Cosa servirebbe in questa situazione, anche per scongiurare che si ripeta? “Serve che Benetton, in quanto proprietà dell’edificio, dica chiaramente quali intenzioni e quali progetti ha per il futuro dello spazio, non è tollerabile un ‘no comment’ su di un edificio di tale interesse pubblico per la città. Crediamo serva un coinvolgimento delle parti sociali anche sul futuro Fondaco, anche per evitare che si ripetano gli stessi errori commessi con Dfs”.
Cosa avete fatto come sindacato? “Come Cgil Venezia – spiegano Giordano, Zambon, Boato e Brignoli –abbiamo scritto una lettera a tutti i parlamentari veneziani, chiedendo attenzione a una vertenza che ha un valore cruciale per la città.
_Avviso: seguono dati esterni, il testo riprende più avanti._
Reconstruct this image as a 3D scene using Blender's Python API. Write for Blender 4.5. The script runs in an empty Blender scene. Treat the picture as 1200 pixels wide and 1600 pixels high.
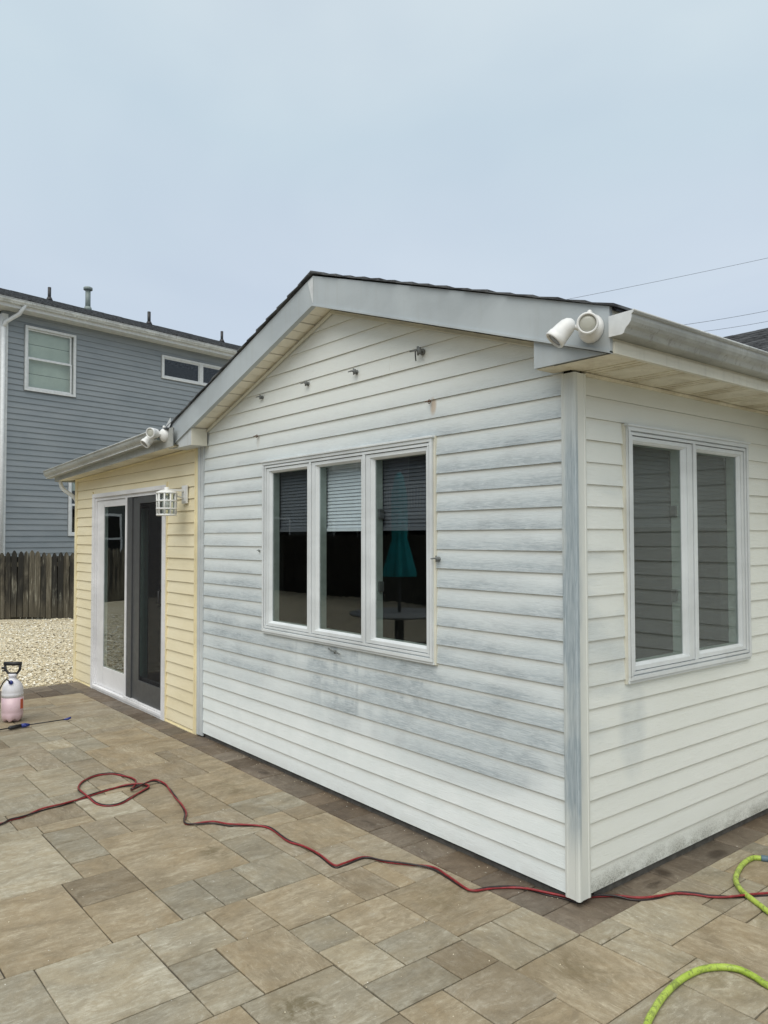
import bpy, bmesh, math, random
from mathutils import Vector, Matrix
R = math.radians
PI = math.pi
random.seed(11)
S = bpy.context.scene
COL = S.collection

# ------------------------------------------------------------------ camera
cd = bpy.data.cameras.new('camera')
cam = bpy.data.objects.new('camera', cd)
COL.objects.link(cam)
yaw, pitch, roll = 0.89042, 0.03267, -0.00174
v = Vector((-math.sin(yaw)*math.cos(pitch), math.cos(yaw)*math.cos(pitch), math.sin(pitch)))
r = Vector((math.cos(yaw), math.sin(yaw), 0))
u = r.cross(v)
r2 = r*math.cos(roll) + u*math.sin(roll)
u2 = -r*math.sin(roll) + u*math.cos(roll)
M = Matrix((r2, u2, -v)).transposed().to_4x4()
M.translation = Vector((2.13887, -2.83251, 1.62966))
cam.matrix_world = M
cd.sensor_fit = 'HORIZONTAL'
cd.sensor_width = 36.0
cd.lens = 36.0*1200.858/1200.0
cd.clip_start = 0.05
cd.clip_end = 2000
S.camera = cam
CP = M.translation.copy()

# ------------------------------------------------------------------ overcast daylight
SUN_EL, SUN_AZ = R(62), R(-48)      # the sun stands high behind the photographer
W = bpy.data.worlds.new('World')
S.world = W
W.use_nodes = True
nt = W.node_tree
nt.nodes.clear()
wo = nt.nodes.new('ShaderNodeOutputWorld')
bg = nt.nodes.new('ShaderNodeBackground')
bg.inputs['Strength'].default_value = 0.1
nt.links.new(bg.outputs[0], wo.inputs[0])
sk = nt.nodes.new('ShaderNodeTexSky')
sk.sky_type = 'NISHITA'
sk.sun_disc = False
sk.sun_elevation = SUN_EL
sk.sun_rotation = SUN_AZ
tc = nt.nodes.new('ShaderNodeTexCoord')
sp = nt.nodes.new('ShaderNodeSeparateXYZ')
nt.links.new(tc.outputs['Generated'], sp.inputs[0])
cn = nt.nodes.new('ShaderNodeTexNoise')
cn.inputs['Scale'].default_value = 2.2
cn.inputs['Detail'].default_value = 5
cn.inputs['Roughness'].default_value = 0.45
cm = nt.nodes.new('ShaderNodeMapping')
cm.inputs['Scale'].default_value = (1, 1, 2.6)
nt.links.new(tc.outputs['Generated'], cm.inputs[0])
nt.links.new(cm.outputs[0], cn.inputs['Vector'])
ma = nt.nodes.new('ShaderNodeMath')
ma.operation = 'MULTIPLY_ADD'
ma.inputs[1].default_value = 0.30
nt.links.new(cn.outputs[0], ma.inputs[0])
nt.links.new(sp.outputs['Z'], ma.inputs[2])
rp = nt.nodes.new('ShaderNodeValToRGB')
el = rp.color_ramp.elements
el[0].position = 0.0
el[0].color = (4.15, 4.65, 5.25, 1)
el[1].position = 1.0
el[1].color = (5.9, 6.3, 6.6, 1)
for p, c in ((0.14, (4.45, 4.9, 5.55, 1)), (0.30, (4.20, 4.70, 5.38, 1)), (0.48, (3.95, 4.55, 5.18, 1)), (0.62, (3.85, 4.6, 5.12, 1)), (0.78, (4.3, 4.9, 5.3, 1))):
    e = el.new(p)
    e.color = c
nt.links.new(ma.outputs[0], rp.inputs[0])
mx = nt.nodes.new('ShaderNodeMix')
mx.data_type = 'RGBA'
mx.inputs[0].default_value = 0.93
nt.links.new(sk.outputs[0], mx.inputs[6])
nt.links.new(rp.outputs[0], mx.inputs[7])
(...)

Serve l’interessamento di tutti per evitare che si trasformi nell’ennesima situazione in cui tutti intervengono per lavarsi la coscienza consapevoli di andare verso un nulla di fatto”.
“Per questo riteniamo indispensabile – concludono – che il Comune porti la questione al Governo, consapevoli che il rapporto con una multinazionale di questo livello non può essere trattato come una questione locale. Il Governo apra un tavolo con le parti, nell’interesse di tutta la città, e di fronte a quasi trecento lavoratrici e lavoratori sia il Comune di Venezia a pretenderlo”.